> **Task prompt**: Wherever a line below holds the word "writing", copy that line.
───── Data shown
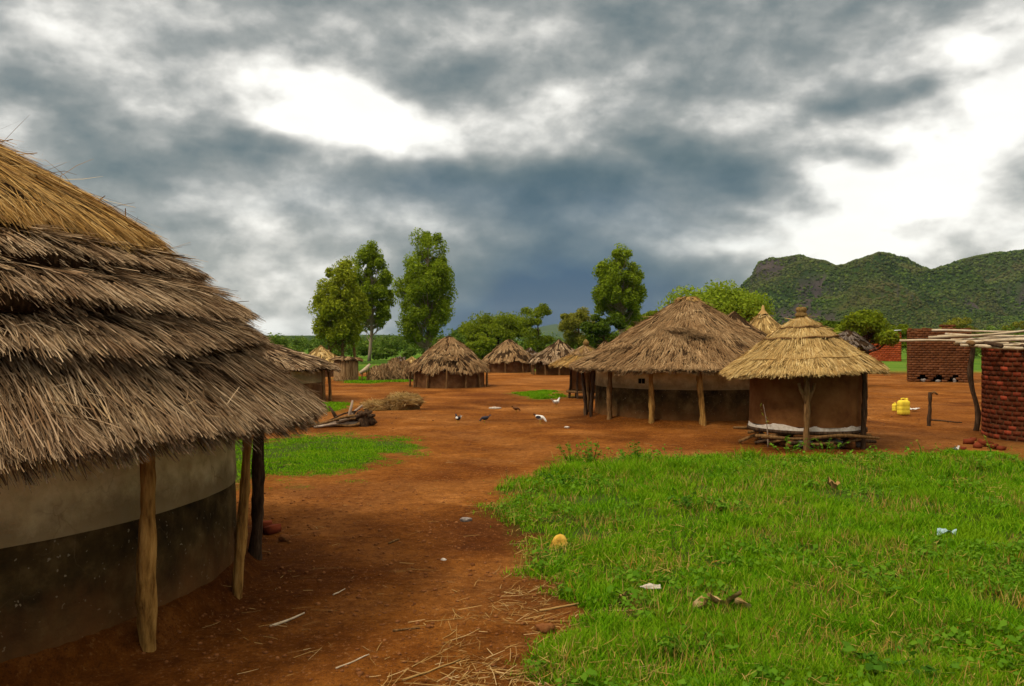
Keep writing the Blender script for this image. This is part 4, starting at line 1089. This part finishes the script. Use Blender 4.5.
crumple('pale blue plastic wrapper in the grass on the right', 946, 541, .2, .15, .06, BLUE_PK, 'plastic_wrapper', 'wrapper', 3, -.4)
crumple('thin white paper strip lying in the straw', 651, 594, .17, .05, .03, PAPER, 'paper_scrap', 'paper', 8, .1)
crumple('beige paper crumple left of the white strip', 624, 605, .1, .06, .04, DRYLEAF, 'paper_scrap', 'paper', 12, .6)
crumple('crumpled straw coloured rag in the far grass', 833, 493, .16, .1, .14, S_LITTER, 'cloth_rag', 'rag', 15, .2)
crumple('white plate lying beside the yellow jerrycans', 914, 411, .26, .2, .06, WHITE, 'tin_plate', 'plate', 18, .2)
crumple('white plastic scrap on the grass edge before the brick hut', 956, 452, .12, .1, .06, WHITE, 'plastic_scrap', 'scrap', 22, .2)
# dry banana leaf: three curled lobes joined at the rib
c = G(720, 612)
dl = MB()
for (ox, oy, w, d, rz, sd) in ((-.15, -.02, .19, .09, .5, 1), (-.01, .05, .17, .1, .25, 2), (.1, .03, .16, .12, -.55, 3), (.17, -.06, .14, .07, .2, 4)):
    n = 12; u = np.linspace(-.5, .5, n); U, Vv = np.meshgrid(u, u); wv = np.cos(U * PI)
    z = .05 + .05 * (Vv ** 2 * 3 - .3) + .07 * fbm(U * 2.5 + sd * 9, Vv * 2.5, 2); X, Y_ = U * w, Vv * d * (.08 + .92 * wv ** .7)
    cs, sn = math.cos(rz), math.sin(rz); z = z + U * (.08, -.1, .16, -.08)[sd - 1]; T = np.stack([ox + X * cs - Y_ * sn, oy + X * sn + Y_ * cs, z], -1).reshape(-1, 3)
    dl.grid(T, n, n); dl.grid(T - [0, 0, .004], n, n)
o = dl.build('dry_leaf', DRYLEAF, None, True, (c[0], c[1], ghs(*c) + .045)); tag(o, 'torn dry beige leaf curled on the foreground grass', 'dry leaf')


def jerrycan(label, px, py, s, rz):
    c = G(px, py)
    root = thing('jerrycan', label, 'jerrycan', (c[0], c[1], 0), 'yellow jerrycans in the yard', rz)
    # rounded shell: stacked superellipse rings with two pressed grooves
    prof = [(.0, .9), (.015, 1), (.1, 1), (.115, .96), (.13, 1), (.2, 1), (.215, .96), (.23, 1), (.31, 1), (.35, .86), (.365, .6)]
    a = np.linspace(0, 2 * PI, 28, endpoint=False); e = .35
    sx_ = np.sign(np.cos(a)) * np.abs(np.cos(a)) ** e * .145; sy_ = np.sign(np.sin(a)) * np.abs(np.sin(a)) ** e * .095
    V = np.array([[(sx_[i] * k_, sy_[i] * k_, z) for i in range(28)] for z, k_ in prof]) * s
    mb = MB(); mb.grid(V.reshape(-1, 3), len(prof), 28, True); mb.f.append(np.arange(28)[::-1][None]); mb.f.append(np.arange(28)[None] + 28 * (len(prof) - 1))
    mb.build('body', YELLOW, root, True)
    mb = MB(); mb.tube(np.array([(-.07, 0, .35), (-.065, 0, .41), (.02, 0, .415), (.045, 0, .355)]) * s, .016 * s, 8); mb.build('handle', YELLOW, root, True)
    mb = MB(); mb.lathe(np.array([(.034, .33), (.034, .41), (.03, .42), (.001, .42)]) * s, 14, None, (.095 * s, 0, 0)); mb.build('cap', YELLOW, root, True)


jerrycan('large yellow jerrycan standing in the yard', 903.5, 414.5, 1.15, .25)
jerrycan('smaller yellow jerrycan touching the left side of the large one', 894.5, 411, .62, .9)


# ------------------------------------------------------------------ weeds in the grass
def weed(label, px, py, h, n_st, lsize, mat, spread=.12, name='weed', cat='weed', group=None, up=.9, aspect=1.8):
    c = G(px, py)
    root = thing(name, label, cat, (c[0], c[1], ghs(*c)), group)
    ms, ml = MB(), MB(); C, Nn, S = [], [], []
    for i in range(n_st):
        a = rng.random() * 2 * PI; r = spread * rng.random() ** .5; hh = h * (.6 + .5 * rng.random())
        tip = np.array([r * math.cos(a) * 1.8, r * math.sin(a) * 1.8, hh])
        p = np.array([[r * math.cos(a) * .4, r * math.sin(a) * .4, -.01], [r * math.cos(a), r * math.sin(a), hh * .5], tip]); ms.tube(p, [.005, .004, .003], 5)
        for k_ in range(7):
            t = .25 + .75 * rng.random(); q = np.array([np.interp(t, [0, .5, 1], p[:, j]) for j in range(3)])
            out = unit(np.array([rng.normal(), rng.normal(), .2])); C.append(q + out * lsize * .5); Nn.append(unit(np.array([rng.normal() * .5, rng.normal() * .5, up]))); S.append(lsize * (.6 + .7 * rng.random()))
    ml.leaves(np.array(C), np.array(Nn), np.array(S), aspect)
    ms.build('stem', L_WEED_D, root); ml.build('foliage', mat, root)


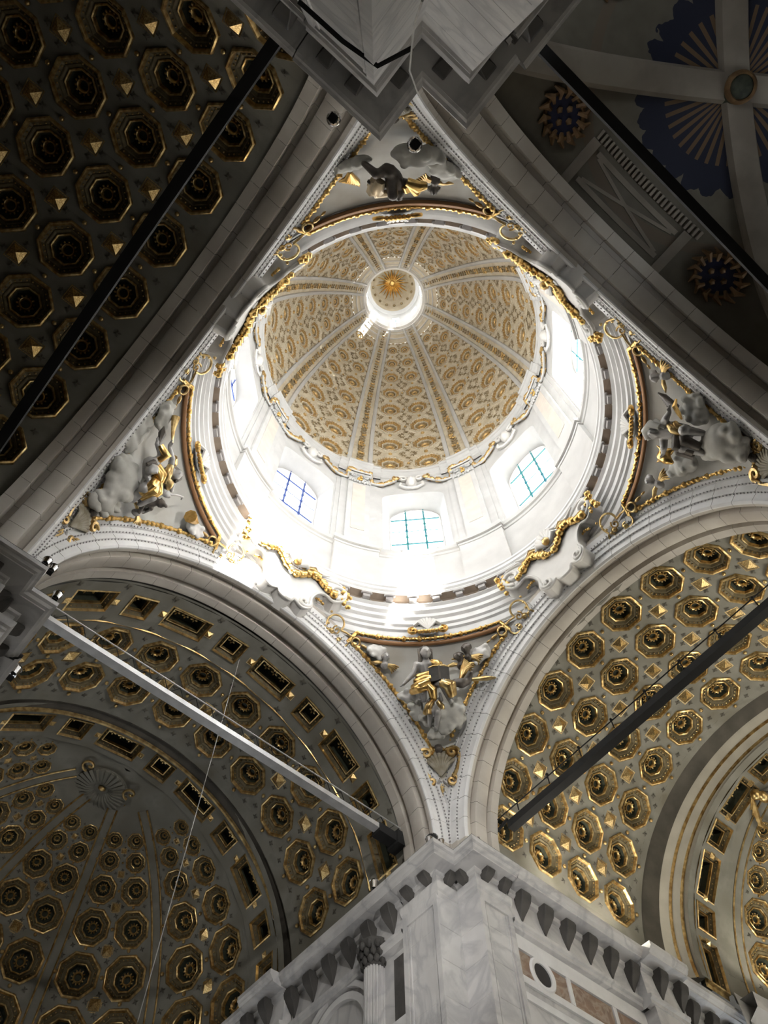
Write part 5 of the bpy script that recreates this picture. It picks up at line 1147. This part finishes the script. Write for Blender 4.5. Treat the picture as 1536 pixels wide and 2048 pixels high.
limb(mb, [S(134.6, 29.2, .6), S(133.4, 30.2, .65), S(132.8, 31.0, .75)], [.19, .2, .16]); mb.ball(S(132.4, 31.2, .95), (.14, .14, .16), 8, 6); mb.tube([S(132.4, 31.1, 1.05), S(131.8, 31.0, 1.2)], [.08, .05], 6); limb(mb, [S(134.0, 29.4, .5), S(132.6, 28.6, .6), S(131.2, 28.6, .4)], [.12, .08, .06]); limb(mb, [S(132.8, 30.6, .6), S(131.6, 30.0, .7), S(130.8, 29.6, .4)], [.11, .08, .06])
for sg in (-1, 1): mb.tube([S(132.5, 31.3, .95)+er*sg*.08, S(132.6, 31.7, .95)+er*sg*.14], [.05, .02], 5)
remesh(obj('body', mb, M_DARKFIG, t, 60), .032, 1)
mb = MB(); mb.tube([S(133.4, 33.4, .6), S(131.6, 36.4, .55), S(130.2, 38.2, .45), S(129.4, 38.9, .4), S(129.0, 38.4, .4)], [.05, .035, .03, .05, .02], 6); obj('tail', mb, M_FLESH, t, 60)
putto('small putto crouching at the lower edge of left pendentive', 131.3, 29.9, .4, .7, .2, False)
cloud('large smooth cloud filling lower left of left pendentive', [(139.4, 26.6, .45, .62, .5), (141.4, 27.2, .3, .4, .4), (138.2, 24.6, .4, .45, .4), (136.6, 22.4, .3, .4, .35)])
cloud('curled cloud in the lowest corner of left pendentive', [(137.2, 21.0, .2, .3, .3), (135.2, 22.2, .25, .26, .24), (135.0, 24.4, .3, .24, .22)])
cloud('round cloud beside the slim trumpet on left pendentive', [(149.8, 38.0, .2, .34, .28), (151.2, 38.8, .15, .26, .22), (148.4, 36.8, .2, .26, .2)])
cloud('pale cloud at right corner of left pendentive under the rays', [(120.4, 39.4, .15, .26, .22), (119.0, 40.0, .1, .22, .2), (121.4, 39.0, .15, .16, .16)], M_STUCCO)
cloud('grey streak of cloud behind the raised quill', [(147.2, 32.8, .1, .5, .25), (149.2, 34.4, .1, .4, .2), (145.2, 30.8, .1, .4, .25)])
# --- right pendentive
er, eu, n = frame_at(-47, 34)
t = thing('hooded_evangelist', S(-47.8, 35, .7), 'hooded grey evangelist turned to the ring on the right pendentive', 'statue'); mb = MB()
H = S(-47.4, 37.2, 1.0); f, s_ = head(mb, H, er, eu, n, 1.05, .4); limb(mb, [S(-48.0, 36.0, .8), S(-48.2, 34.2, .75), S(-47.6, 32.4, .6)], [.26, .27, .27]); limb(mb, [S(-49.4, 36.0, .8), S(-51.2, 35.0, .9), S(-52.6, 34.6, .8)], [.14, .11, .07]); hand(mb, S(-52.6, 34.6, .8), S(-53.6, 34.6, .8)-S(-52.6, 34.6, .8), n); limb(mb, [S(-46.4, 36.0, .8), S(-44.2, 35.2, .95), S(-42.8, 35.4, .9)], [.14, .11, .07]); hand(mb, S(-42.8, 35.4, .9), S(-41.8, 35.6, .9)-S(-42.8, 35.4, .9), n); limb(mb, [S(-47.4, 32.2, .65), S(-45.6, 30.8, 1.0), S(-44.4, 28.4, .6)], [.2, .17, .1]); limb(mb, [S(-48.4, 32.2, .65), S(-49.4, 30.8, .95), S(-48.6, 28.6, .6)], [.2, .17, .1]); remesh(obj('body', mb, M_FLESH, t, 60), .035, 1)
mb = MB(); drape(mb, [[H+eu*.2-er*.22, H+eu*.30, H+eu*.12+er*.26, H-eu*.2+er*.24], [H+eu*.2-er*.26-n*.1, H+eu*.33-n*.12, H+er*.3-n*.1, H-eu*.34+er*.2-n*.1]], .12); obj('hood', mb, M_CLOUD, t, 60)
mb = MB(); drape(mb, [[S(-49.6, 34.4, .9), S(-49.2, 33.0, 1.0), S(-48.4, 31.6, .9)], [S(-50.2, 33.6, .8), S(-49.6, 32.4, .9), S(-49.2, 31.2, .8)]], .10); obj('gilt_drapery', mb, M_GOLD2, t, 60)
mb = MB(); drape(mb, [[S(-47.6, 33.0, .85), S(-46.0, 31.6, 1.1), S(-44.6, 29.4, .8)], [S(-48.0, 32.0, .8), S(-47.2, 30.4, 1.0), S(-45.8, 28.6, .7)], [S(-46.0, 33.4, .8), S(-44.4, 31.8, .9), S(-43.2, 30.4, .6)]], .15); obj('dark_robe', mb, M_DARKFIG, t, 60)
t = thing('gilt_bull_head', S(-41.6, 35.4, .6), 'gilt horned bull head pointing down on the right pendentive', 'statue'); mb = MB(); b0 = S(-41.4, 36.2, .7)
limb(mb, [b0, S(-41.2, 35.0, .8), S(-40.9, 33.9, .8)], [.20, .16, .08])
for sg, q in ((-1, (S(-43.2, 37.0, .7), S(-43.6, 38.0, .7))), (1, (S(-39.8, 37.2, .6), S(-39.0, 38.0, .6)))): mb.tube([b0, *q], [.08, .05, .015], 6)
mb.tube([b0+er*.05, S(-42.6, 35.4, .6), S(-43.4, 34.6, .6)], [.1, .13, .05], 6); remesh(obj('head', mb, M_GOLD, t, 60), .03, 1)
o = MB(); wing(o, S(-52.6, 34.8, .35), (eu*.8+er*.4).normalized(), er*-.5, .8, 7, .07); tag(obj('dark_wing', o, M_DARKFIG, None, 60), 'dark feathered wing above the hooded evangelist', 'wing')
o = MB(); o.tube([S(-54.6, 34.6, .45), S(-53.4, 34.4, .6), S(-51.8, 33.6, .6), S(-50.6, 33.0, .6)], [.03, .08, .07, .03], 6); tag(obj('gilt_horn', o, M_GOLD), 'curved gilt horn between dark wing and hooded evangelist', 'horn')
cloud('large round cloud filling lower right of right pendentive', [(-47.2, 25.8, .45, .6, .52), (-45.4, 27.0, .35, .4, .4), (-48.8, 24.4, .35, .4, .4), (-46.6, 22.6, .25, .4, .35)])
cloud('flat cloud above gilt drapery on right pendentive', [(-52.4, 32.8, .2, .4, .3), (-51.0, 31.0, .2, .34, .3), (-53.6, 31.6, .15, .3, .24)])
cloud('cloud under the bull head on right pendentive', [(-39.4, 34.0, .2, .34, .3), (-38.0, 35.4, .15, .28, .26), (-40.2, 32.2, .25, .3, .26)])
putto('putto with gilt wings at top corner of right pendentive', -59.2, 39.0, .3, .85, .2); putto('putto with gilt wings at lower corner of right pendentive', -33.2, 39.4, .3, .85, -.2)
# --- top pendentive
er, eu, n = frame_at(-135, 31)
t = thing('flying_angel', S(-136, 29.5, .7), 'grey angel in white and gilt drapery beneath the overhead pier', 'statue'); mb = MB()
H = S(-134.9, 32.4, .95); f, s_ = head(mb, H, er, eu, n, .95, 0); limb(mb, [S(-135.0, 31.2, .8), S(-135.4, 29.8, .75), S(-136.2, 28.4, .7)], [.2, .21, .19]); limb(mb, [S(-136.0, 28.6, .7), S(-136.0, 30.6, 1.15), S(-136.0, 32.0, 1.0)], [.17, .14, .09]); limb(mb, [S(-133.8, 31.0, .8), S(-131.6, 30.6, .9), S(-129.6, 31.6, .8)], [.12, .1, .07]); hand(mb, S(-129.6, 31.6, .8), er*.8+eu*.4, n); limb(mb, [S(-136.2, 31.0, .8), S(-138.4, 30.4, .9), S(-140.0, 29.4, .8)], [.12, .1, .07]); limb(mb, [S(-136.6, 28.4, .65), S(-138.6, 27.4, .8), S(-140.4, 27.2, .5)], [.17, .13, .08]); remesh(obj('body', mb, M_DARKFIG, t, 60), .035, 1)
mb = MB(); drape(mb, [[S(-138.0, 28.6, .9), S(-138.8, 30.0, 1.0), S(-138.4, 31.6, .9)], [S(-139.0, 29.2, .8), S(-139.6, 31.0, .9), S(-138.4, 32.2, .8)], [S(-139.8, 30.6, .7), S(-138.6, 31.8, .9), S(-137.0, 32.2, .9)]], .15); obj('white_drapery', mb, mat('gilded_white', (.72, .60, .42), .4, .4, col2=(.5, .38, .22)), t, 60)
mb = MB(); drape(mb, [[S(-133.2, 29.6, .9), S(-131.2, 30.2, 1.0), S(-129.8, 31.0, .9)], [S(-132.8, 30.2, .9), S(-131.4, 31.2, 1.0), S(-130.6, 32.2, .8)], [S(-133.4, 30.6, .9), S(-133.0, 31.6, .95)]], .13); obj('gilt_drapery', mb, M_GOLD, t, 60)
o = MB(); wing(o, S(-143.2, 32.0, .2), (er*-.4+eu*.9).normalized(), er, .75, 7, .07); tag(obj('gilt_palm', o, M_GOLD, None, 60), 'gilt palm spray at left of the flying angel', 'ornament')
cloud('broad cloud right of flying angel under overhead cornice', [(-131.0, 28.0, .4, .5, .34), (-129.0, 28.8, .3, .36, .3), (-133.2, 27.4, .35, .4, .3)])
cloud('cloud at right end of the top pendentive', [(-126.0, 33.4, .2, .36, .3), (-124.6, 34.4, .15, .3, .26), (-127.2, 32.2, .2, .3, .26)]); cloud('long dark cloud at left of the flying angel', [(-142.4, 30.0, .2, .44, .2), (-144.2, 31.0, .15, .3, .16), (-140.8, 29.2, .25, .3, .2)])
putto('dark putto at right of flying angel near the ring', -127.4, 37.6, .3, .8, 0, True)
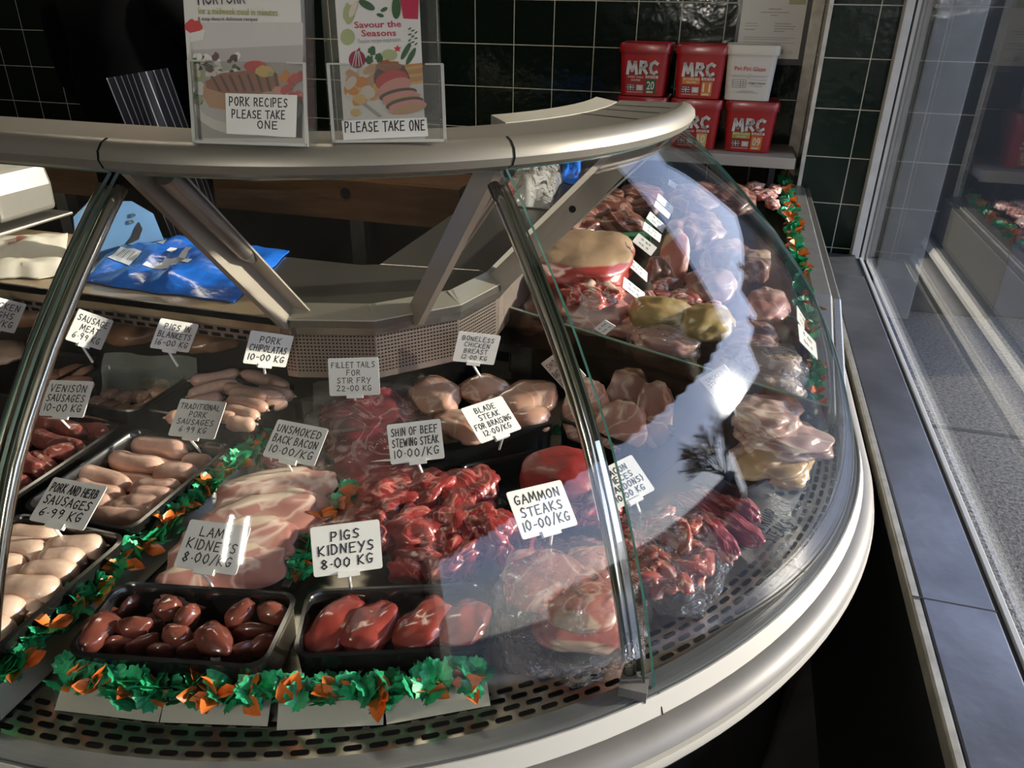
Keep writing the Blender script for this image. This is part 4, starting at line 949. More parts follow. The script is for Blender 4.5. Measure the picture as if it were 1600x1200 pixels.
# ---- smoked joints on the right
M_smk = meat('smoked_bacon', (.34, .19, .155), (.50, .33, .28), (.66, .54, .42), .14, scale=11, rough=.35, bump=.2, fscale=7, stretch=(1, 3, 1))
M_gold = meat('golden_rind', (.50, .31, .14), (.68, .50, .30), (.7, .6, .45), .2, scale=40, bump=.6)
lump('smoked_bacon_joint', M_smk, (1150, 616, 1246, 686), .908, .045, 'rolled smoked bacon joint at the back right of the corner', 'bacon', 'smoked streaky bacon joints', rot=-.3, amp=.16, ridge=.2)
lump('smoked_bacon_joint', M_smk, (1152, 650, 1290, 722), .888, .04, 'marbled smoked bacon slab pointing at the side glass', 'bacon', 'smoked streaky bacon joints', rot=.15, amp=.18, taper=.25)
lump('smoked_bacon_joint', M_smk, (1146, 680, 1262, 756), .862, .05, 'smoked bacon joint with crumbly golden rind at the front', 'bacon', 'smoked streaky bacon joints', fat=(M_gold, .0, (.5, -.8, .3)), fine=.05, amp=.2)
for i, b in enumerate([(1152, 540, 1250, 592), (1158, 578, 1252, 630)]):
    lump('wrapped_roll', meat('pale_wrapped_roll', (.46, .34, .28), (.60, .48, .40), scale=14), b, .90-.02*i, .05, ['rear', 'front'][i]+' film wrapped pale meat roll by the right garland', 'meat', 'film wrapped rolls', p=2.4, amp=.08)
    bag('plastic_wrap', (b[0]-5, b[1]-4, b[2]+5, b[3]+4), .901-.02*i, .055, 'clear film around the %s pale meat roll' % ['rear', 'front'][i], 5+i, .04)
# ---- smoked back bacon behind the joint
M_sbb = meat('smoked_back_bacon', (.24, .11, .085), (.34, .18, .14), (.5, .36, .28), .03, scale=10, rough=.35, bump=.1)
for i, b in enumerate([(880, 610, 950, 672), (946, 594, 1014, 656), (992, 604, 1052, 690), (930, 640, 1010, 690)]):
    lump('smoked_back_bacon', M_sbb, b, .85, .025, ['left', 'round middle', 'right', 'front'][i]+' smoked back bacon slice behind the glass joint', 'bacon', 'smoked back bacon slices', tilt=(R_(25), 0), fat=(M_fat, .82, (0, 1, .2)), amp=.1)

# ================================================================== RIGHT HAND RUN
M_pl = meat('pink_pork', (.46, .21, .18), (.57, .32, .275), (.68, .5, .42), .03, scale=9, rough=.28, bump=.12, coat=.5)
M_red = meat('bright_beef', (.28, .025, .022), (.44, .07, .05), (.66, .44, .36), .08, scale=14, rough=.25, bump=.3)
M_dk = meat('dark_beef', (.10, .030, .022), (.21, .075, .05), (.40, .26, .19), .10, scale=10, rough=.35, bump=.3)
M_rib = meat('rib_beef', (.30, .03, .025), (.42, .07, .05), scale=14, bump=.25)
M_ribfat = meat('tan_beef_fat', (.44, .28, .17), (.58, .41, .27), (.62, .40, .20), .15, scale=16, bump=.3, veins=False)
M_yel = meat('yellow_chicken', (.28, .19, .06), (.42, .31, .13), scale=14, rough=.3, bump=.2)
M_brn = meat('brown_meat', (.13, .06, .045), (.24, .12, .095), (.42, .28, .22), .06, scale=9, rough=.4, bump=.3, coat=.2)
G = 'meat on the right hand run'
def RR(name, m, box, z, h, label, cat='meat', **kw): return lump(name, m, box, z, h, label, cat, G, **kw)
RR('pork_loin', M_pl, (768, 432, 852, 500), .87, .05, 'pale pink pork loin nearest the worktop corner', amp=.12)
RR('pork_loin', M_pl, (815, 424, 905, 508), .885, .055, 'pale pork loin with a white edge behind the chrome post', fat=(M_fat, .78, (-1, 0, .2)))
RR('beef_rib_joint', M_rib, (842, 362, 988, 452), .96, .085, 'large beef rib joint with a tan fat top and red cut face', fat=(M_ribfat, .22, (0, .45, .9)), p=3.4, amp=.1, fine=.035, rot=-.12, taper=.1)
RR('oxtail_piece', M_brn, (890, 402, 952, 446), .945, .05, 'brown bony piece under the front of the beef rib joint', amp=.2, fine=.05)
RR('beef_steak', M_red, (882, 424, 964, 480), .945, .05, 'bright red marbled beef piece left of the small tickets', fat=(M_fat, .55, (.3, .3, .9)), amp=.3, fine=.06, ridge=.3)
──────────
> **Full answer**:
Keep writing the Blender script for this image. This is part 4, starting at line 1089. This part finishes the script. Use Blender 4.5.
Keep writing the Blender script for this image. This is part 4, starting at line 949. More parts follow. The script is for Blender 4.5. Measure the picture as if it were 1600x1200 pixels.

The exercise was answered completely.